◆ **Material for the task**:
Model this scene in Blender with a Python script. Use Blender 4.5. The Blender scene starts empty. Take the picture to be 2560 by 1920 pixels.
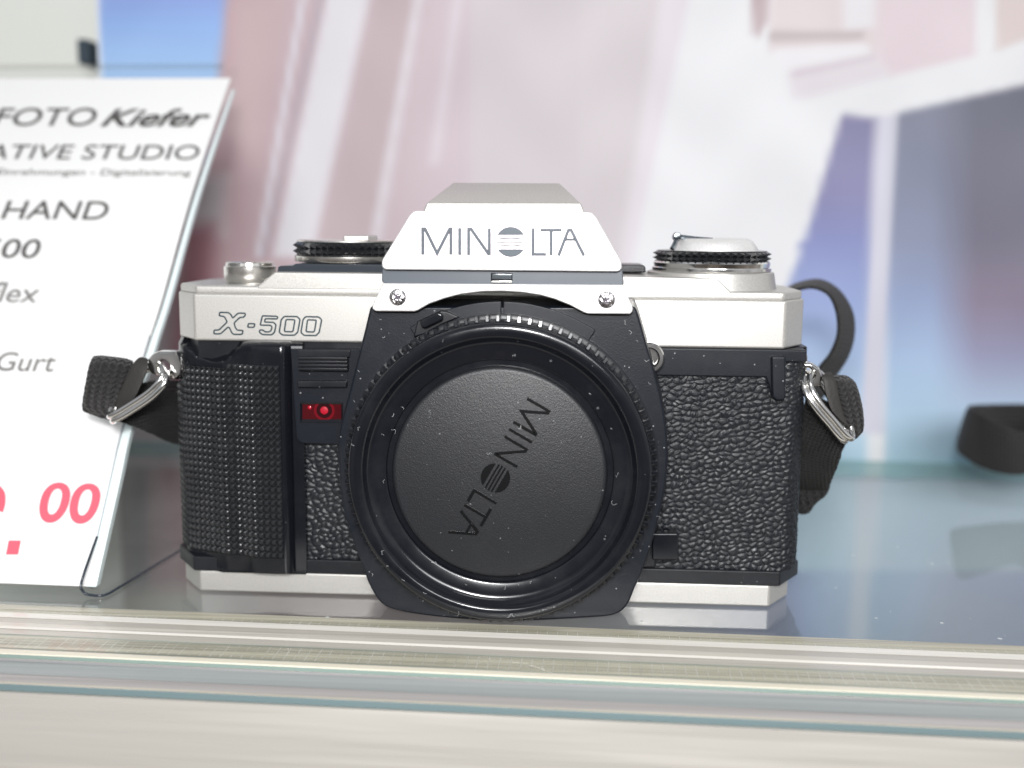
import bpy, bmesh, math, random
import numpy as np
from mathutils import Vector, Matrix
random.seed(7)
sc = bpy.context.scene
COL = sc.collection
MM = 0.001
rad = math.radians

# ------------------------------------------------------------------ viewpoint (mm, frame of the film camera's front plane)
F = 2662.0
YAW, PITCH, ROLL = rad(3.2), rad(8.5), rad(0.5)
CAM = np.array([3.5 + 230*math.sin(YAW), -230.0, 83.9])
fw = np.array([-math.sin(YAW)*math.cos(PITCH), math.cos(YAW)*math.cos(PITCH), -math.sin(PITCH)])
rt0 = np.array([math.cos(YAW), math.sin(YAW), 0.0]); up0 = np.cross(rt0, fw)
RT = rt0*math.cos(ROLL) + up0*math.sin(ROLL); UP = -rt0*math.sin(ROLL) + up0*math.cos(ROLL)

def ray(x, y): return RT*(x-1280)/F - UP*(y-960)/F + fw
def P(x, y, Y=0.0):
    """measurement of the photograph -> (X, Z) in mm on the plane at depth Y"""
    d = ray(x, y); t = (Y-CAM[1])/d[1]; p = CAM + t*d
    return float(p[0]), float(p[2])
def P3(x, y, Y=0.0):
    a = P(x, y, Y); return (a[0], Y, a[1])
def PZ(x, y, Z=0.0):
    d = ray(x, y); t = (Z-CAM[2])/d[2]; p = CAM + t*d
    return (float(p[0]), float(p[1]), Z)
def proj(X, Y, Z):
    v0 = X-CAM[0]; v1 = Y-CAM[1]; v2 = Z-CAM[2]
    a = v0*RT[0]+v1*RT[1]+v2*RT[2]; b = v0*UP[0]+v1*UP[1]+v2*UP[2]; c = v0*fw[0]+v1*fw[1]+v2*fw[2]
    return 1280+F*a/c, 960-F*b/c
def crop(ox, oy, s): return lambda pts: [(ox+x/s, oy+y/s) for x, y in pts]
C1 = crop(400, 440, 3.456); C2 = crop(900, 420, 2.765); C3 = crop(1500, 560, 3.16); C5 = crop(820, 820, 2.127)
CL = crop(180, 860, 5.927); CR = crop(1900, 860, 3.607); CT = crop(720, 840, 5.925); CS = crop(1900, 600, 1.844)

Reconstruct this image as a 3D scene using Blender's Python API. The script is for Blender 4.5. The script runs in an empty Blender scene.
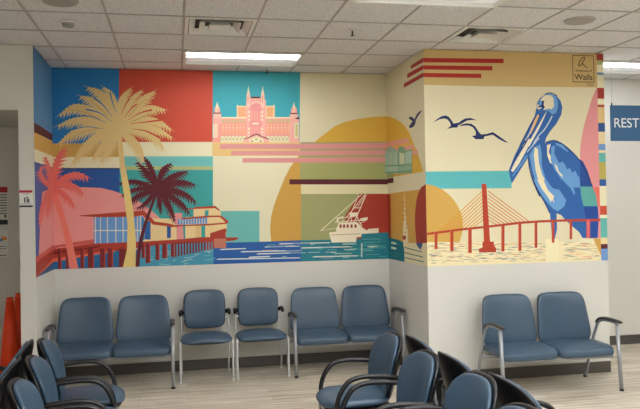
import bpy, bmesh, math, random
from mathutils import Vector, Matrix
random.seed(7)
PI = math.pi
scene = bpy.context.scene
COL = scene.collection
# ---------------------------------------------------------------- camera
FPX = 723.46
YAW, PITCH, ROLL = 0.19754, 0.01088, -0.01861
CAM = Vector((1.1239, -8.1887, 1.7270))
def cam_axes():
    cy, sy, cp, sp = math.cos(YAW), math.sin(YAW), math.cos(PITCH), math.sin(PITCH)
    f = Vector((sy*cp, cy*cp, sp)); r = Vector((cy, -sy, 0)); u = r.cross(f)
    c, s = math.cos(ROLL), math.sin(ROLL)
    return c*r + s*u, -s*r + c*u, f
RX, UX, FX = cam_axes()
cd = bpy.data.cameras.new('camera'); cam = bpy.data.objects.new('camera', cd); COL.objects.link(cam)
cd.sensor_width = 36; cd.lens = 36*FPX/640; cd.clip_start = 0.05
m3 = Matrix((RX, UX, -FX)).transposed()
cam.matrix_world = Matrix.Translation(CAM) @ m3.to_4x4()
scene.camera = cam
# ---------------------------------------------------------------- world, exposure
w = bpy.data.worlds.new('world'); scene.world = w; w.use_nodes = True
w.node_tree.nodes['Background'].inputs[0].default_value = (1.0, .97, .92, 1)
w.node_tree.nodes['Background'].inputs[1].default_value = 0.35
vs = scene.view_settings
vs.view_transform = 'Standard'; vs.look = 'None'; vs.gamma = 1; vs.use_curve_mapping = False
vs.exposure = 2.02
LAMP = 9.0          # strength of the ceiling lamps
PAINT = 1.0         # scale from picked colour to paint albedo
# ---------------------------------------------------------------- materials
def lin(c):
    c = c/255
    return c/12.92 if c <= .04045 else ((c+.055)/1.055)**2.4
def rgb(t, k=1.0): return tuple(min(.95, lin(v)*k) for v in t) + (1,)
MATS = {}
def mat(name, col, rough=.6, metal=0, k=1.0, noise=0, nscale=40, bump=0, spec=.5):
    if name in MATS: return MATS[name]
    m = bpy.data.materials.new(name); m.use_nodes = True; MATS[name] = m
    nt = m.node_tree; b = nt.nodes['Principled BSDF']
    b.inputs['Base Color'].default_value = rgb(col, k)
    b.inputs['Roughness'].default_value = rough; b.inputs['Metallic'].default_value = metal
    b.inputs['Specular IOR Level'].default_value = spec
    if noise or bump:
        tc = nt.nodes.new('ShaderNodeTexCoord'); n = nt.nodes.new('ShaderNodeTexNoise')
        n.inputs['Scale'].default_value = nscale; n.inputs['Detail'].default_value = 4
        nt.links.new(tc.outputs['Object'], n.inputs['Vector'])
        if noise:
            mx = nt.nodes.new('ShaderNodeMix'); mx.data_type = 'RGBA'
            a = rgb(col, k*(1-noise)); c = rgb(col, k*(1+noise))
            mx.inputs[6].default_value = a; mx.inputs[7].default_value = c
            nt.links.new(n.outputs['Fac'], mx.inputs[0]); nt.links.new(mx.outputs[2], b.inputs['Base Color'])
        if bump:
            bp = nt.nodes.new('ShaderNodeBump'); bp.inputs['Strength'].default_value = bump
            bp.inputs['Distance'].default_value = .002
            nt.links.new(n.outputs['Fac'], bp.inputs['Height']); nt.links.new(bp.outputs[0], b.inputs['Normal'])
    return m
def glow(name, col, s):
    m = bpy.data.materials.new(name); m.use_nodes = True
    b = m.node_tree.nodes['Principled BSDF']
    b.inputs['Base Color'].default_value = (.8, .8, .8, 1)
    b.inputs['Emission Color'].default_value = col; b.inputs['Emission Strength'].default_value = s
    return m
def paint(c):
    return mat('paint_%d_%d_%d' % c, c, rough=.55, k=PAINT, spec=.3)
M_wall = mat('wall_paint', (212, 209, 200), .6, bump=.15, nscale=180, spec=.3)
M_wall_grey = mat('hall_paint', (212, 209, 200), .6, bump=.15, nscale=180, spec=.3)
M_base = mat('baseboard_rubber', (82, 76, 70), .5)
M_vinyl = mat('blue_vinyl', (58, 80, 99), .35, noise=.06, nscale=9, bump=.12)
M_black = mat('black_plastic', (17, 17, 19), .38)
M_arm = mat('dark_urethane', (54, 51, 51), .5)
M_steel = mat('silver_metal', (158, 160, 163), .4, metal=.35)
M_chrome = mat('bright_steel', (205, 206, 204), .3, metal=.3)
M_rubber = mat('foot_rubber', (35, 32, 30), .7)
M_white = mat('white_enamel', (225, 224, 220), .4)
M_dark = mat('dark_slot', (25, 25, 27), .8)
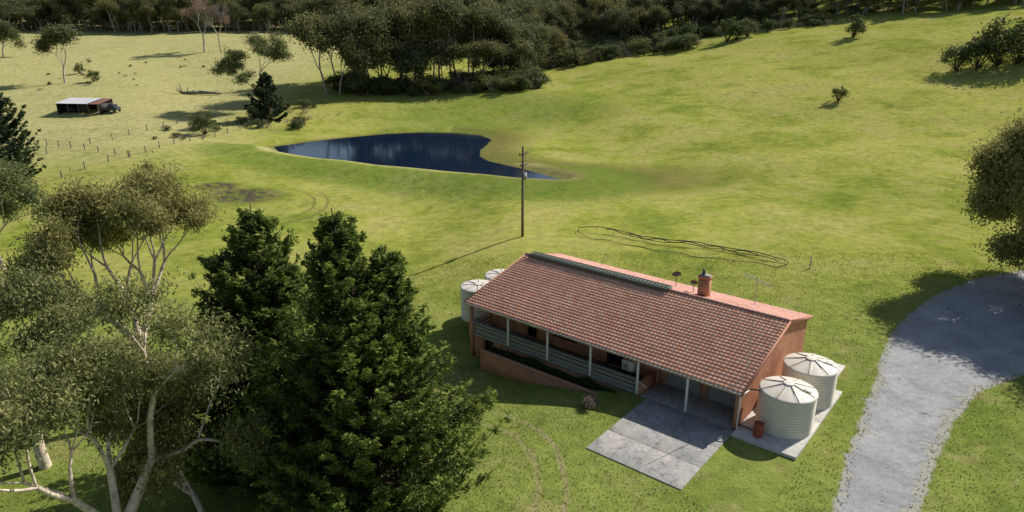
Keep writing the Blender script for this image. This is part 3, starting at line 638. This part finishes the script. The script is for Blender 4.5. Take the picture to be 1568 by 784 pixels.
b=MB();b.box(6.4,8.9,-1.2,.6,.5,1.3);b.box(6.9,8.2,-1.1,.5,1.3,1.9)
for x in(6.8,8.4):
    for y in(-1.25,.55): b.tube((x,y,.4),(x,y+.15,.4),.4,.4,0,14,caps=True)
b.obj("old_trailer",[simple("trailer_dark",(.05,.07,.07),.6)],shed,bevel=.05)
b=MB();lx,ly=-89,199;z=hz(lx,ly)
for p,q,r0,r1 in(((-5,0,.5),(0,.2,.7),.35,.5),((0,.2,.7),(6.5,-.4,.4),.5,.25),((-4.8,0,.5),(-5.6,.3,3),.2,.1),((-5,0,.5),(-6.2,-.5,2.2),.2,.08),((-3.5,0,.6),(-3.2,.6,2.4),.18,.06),((-5,0,.5),(-7,.8,1.2),.2,.08),((3,0,.5),(5,1.5,1.1),.15,.05),((-2,0,.7),(-.8,-1.2,1.6),.15,.05)):
    b.tube((p[0],p[1],p[2]),(q[0],q[1],q[2]),r0,r1,0,8,caps=True)
b.obj("fallen_log",[WD],loc=(lx,ly,z))
# ------------------------------------------------------------------ light
EL=math.radians(40);SD=Vector((.82,.57,0)).normalized()*math.cos(EL);SD.z=math.sin(EL)
W=bpy.data.worlds.new("World");SC.world=W;W.use_nodes=True
s=W.node_tree.nodes.new("ShaderNodeTexSky");s.sky_type='NISHITA';s.sun_disc=False;s.sun_elevation=EL;s.sun_rotation=math.atan2(SD.x,SD.y)
W.node_tree.links.new(s.outputs[0],W.node_tree.nodes["Background"].inputs[0]);W.node_tree.nodes["Background"].inputs[1].default_value=.085
L=bpy.data.lights.new("sun",'SUN');L.energy=5.0;L.angle=math.radians(.5);L.color=(1,.955,.88);lo=bpy.data.objects.new("sun",L);link(lo)
lo.rotation_euler=SD.to_track_quat('Z','Y').to_euler();lo.location=(60,60,80)
c=bpy.data.cameras.new("camera");co=bpy.data.objects.new("camera",c);link(co);c.lens=24;c.sensor_width=36;c.clip_end=4000
co.location=(0,0,24);co.rotation_euler=(math.radians(71.3),0,0);SC.camera=co
SC.view_settings.view_transform='Standard';SC.view_settings.look='None';SC.view_settings.exposure=0
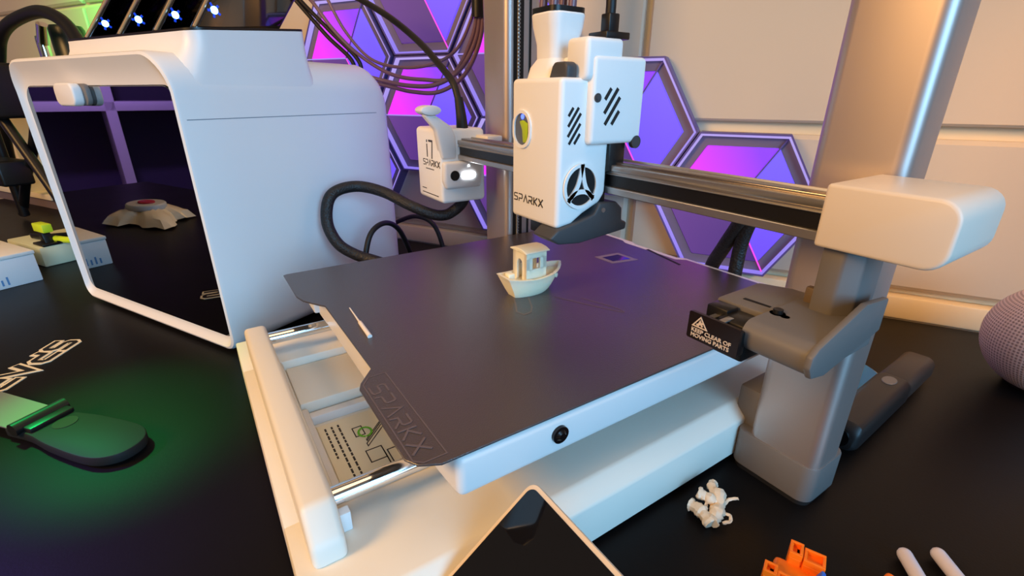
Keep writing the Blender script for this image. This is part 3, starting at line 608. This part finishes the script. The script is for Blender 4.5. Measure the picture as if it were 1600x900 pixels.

◆ **Aim**:
From the entries above, list each line with "scene" in it.

◆ **Correct answer**:
Model this scene in Blender with a Python script. Use Blender 4.5. The Blender scene starts empty. Take the picture to be 2560 by 1920 pixels.
sc = bpy.context.scene
Reconstruct this image as a 3D scene using Blender's Python API. The script is for Blender 4.5. The script runs in an empty Blender scene.
scene = bpy.context.scene
COL = scene.collection
scene.camera = cam
w = bpy.data.worlds.new('world'); scene.world = w; w.use_nodes = True
vs = scene.view_settings